Putin offre ad Aliyev la mediazione russa nel negoziato con l’Armenia, Baku agosto 2024. Foto: Daily Sabah
Questa svolta va tuttavia a scontrarsi con gli interessi iraniani, in un corto circuito complessivo degli equilibri regionali post-sovietici. Iran e Russia hanno intensificato la cooperazione militare già a partire dell’invasione su larga scala dell’Ucraina, dove i droni iraniani vengono ampiamente impiegati dall’esercito russo. Le tensioni nel Caucaso però rischiano di mettere alla prova la tenuta di questa alleanza tattica, dal momento che la nuova apertura di Mosca alle rivendicazioni azere genera frustrazione a Teheran. Mentre la Russia è interessata a mantenere il controllo sul commercio nella regione, l’Iran ha bisogno di eliminare Zangezur dall’equazione per rendere Aras l’opzione più attraente per tutti gli attori in gioco.

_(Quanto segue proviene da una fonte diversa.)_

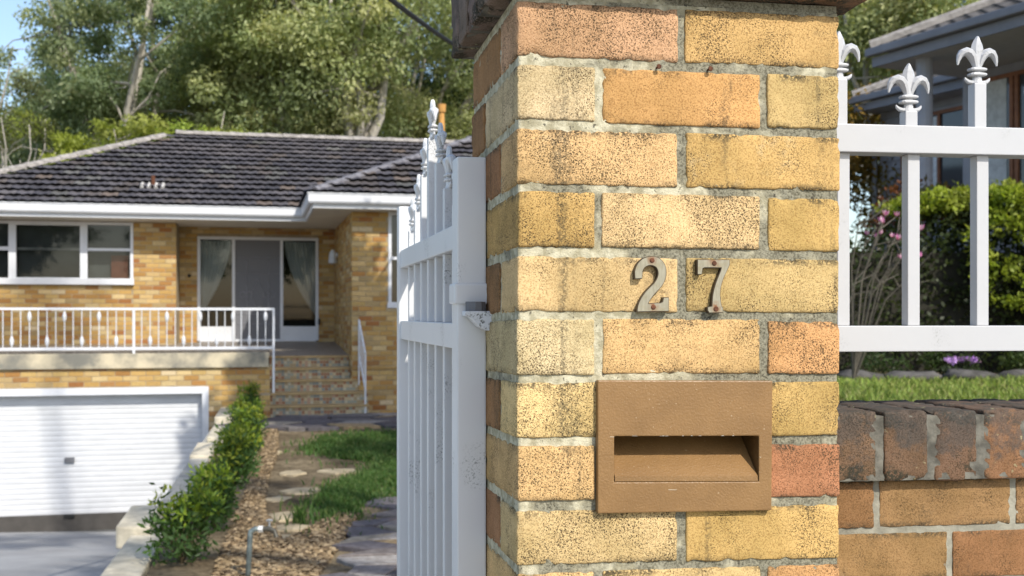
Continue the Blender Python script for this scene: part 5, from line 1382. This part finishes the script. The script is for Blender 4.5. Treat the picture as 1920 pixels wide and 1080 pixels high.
def nwin(a0, a1, b, z0, z1, mulls):
    mb = MB(); f = .07
    nbox(a0, a1, b-.06, b+.0, z1-f, z1, mb); nbox(a0, a1, b-.06, b, z0, z0+f, mb)
    for a in [a0, *mulls, a1-f]: nbox(a, a+f, b-.06, b, z0+f, z1-f, mb)
    w = mb.build('window', M['timber'], nh)
    MB().quad(NW(a0, b-.02, z0), NW(a1, b-.02, z0), NW(a1, b-.02, z1), NW(a0, b-.02, z1)).build('pane', mat_flat('dark_pane', (.06,.065,.07), .08, .1, 1, 0, 1, spec=.7), w)
    return w
w = nwin(-4.4, -.5, 1.899, 3.2, 5.55, [-3.4,-2.5,-2.4,-1.4,-1.3]); 
mb = MB(); nbox(-2.3, -1.7, 1.872, 1.876, 3.3, 5.5, mb); nbox(-1.15, -.75, 1.872, 1.876, 3.3, 5.5, mb); mb.build('blind', mat_flat('net_blind', (.62,.65,.66), .8, .15, 9), w)
w = nwin(.55, 2.5, 3.274, 3.6, 5.5, [1.5]); nbox(1.6, 2.4, 3.25, 3.253, 3.7, 5.4).build('blind', mat_flat('pale_net_blind', (.74,.77,.78), .8, .15, 9), w)
mb = MB(); mb.tube([NW(-9, 1.2, 4.15), NW(-1.8, 1.2, 4.15)], .035, 6); mb.build('handrail', M['timber'], nh)

# overhead cable from the street to the house
mb = MB(); a = at(735, -8, 6.0); b = at(885, 100, 13.0)
pts = []
a = at(735, -10, 9.5); b = at(862, 86, 13.2); ext0 = a+(a-b)*1.6; ext1 = b+(b-a)*1.2
for i in range(15):
    f = i/14; p = ext0.lerp(ext1, f); p.z += .22*((2*f-1)**2-.25); pts.append(p)
mb.tube(pts, .024, 6); tag(mb.build('cable', mat_flat('black_cable', (.02,.02,.022), .6)), 'black overhead cable crossing the treetops beside the pillar', 'cable')

# the other side of the street: unseen trees, added to darken the window reflections
for k in range(5):
    tree('street_tree', ['round dark tree across the street furthest along the driveway side','second round dark tree across the street from the driveway side','middle round dark tree across the street','fourth round dark tree across the street, opposite the pillar','last round dark tree across the street, opposite the grey house'][k], (-26+k*9.0, -27-(k % 2)*2, 0), 9.5, 4.0, DK, nclump=22, per=40, cr=(1.2,1.9), low=.16, fork=.22, L=.5, Wd=.3, bark=2, seed=80+k, group='trees across the street')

La connettività nel Caucaso Meridionale rimane uno dei nodi geo-economici più importanti dell’intero spazio euroasiatico. La presente configurazione geopolitica, rende instabile la rotta russo-ucraina e quella del Mar Rosso, rilanciando invece la centralità strategica del Caucaso, sottoposto tuttavia a pressioni contrastanti da parte di tutte le potenze regionali. L’asse turco-azerbaigiano persegue le proprie ambizioni panturche centrate sul Middle Corridor, cercando però la via del dialogo con i vicini per non compromettere la posizione di vantaggio guadagnata nel conflitto del 2023. Mosca si vede costretta a inseguire Baku per fare valere il proprio ruolo di mediatore regionale, di fronte alla minaccia su Armenia e Georgia. Dall’altra parte, Erevan cerca di uscire dall’isolamento internazionale senza ulteriori colpi alla propria sovranità territoriale, e Teheran si pone come protettore dell’Armenia assumendo comunque un approccio cooperativo con Baku e Mosca, nel timore di essere tagliato fuori dal commercio regionale e regalare a Israele un’influenza ancora maggiore sull’area.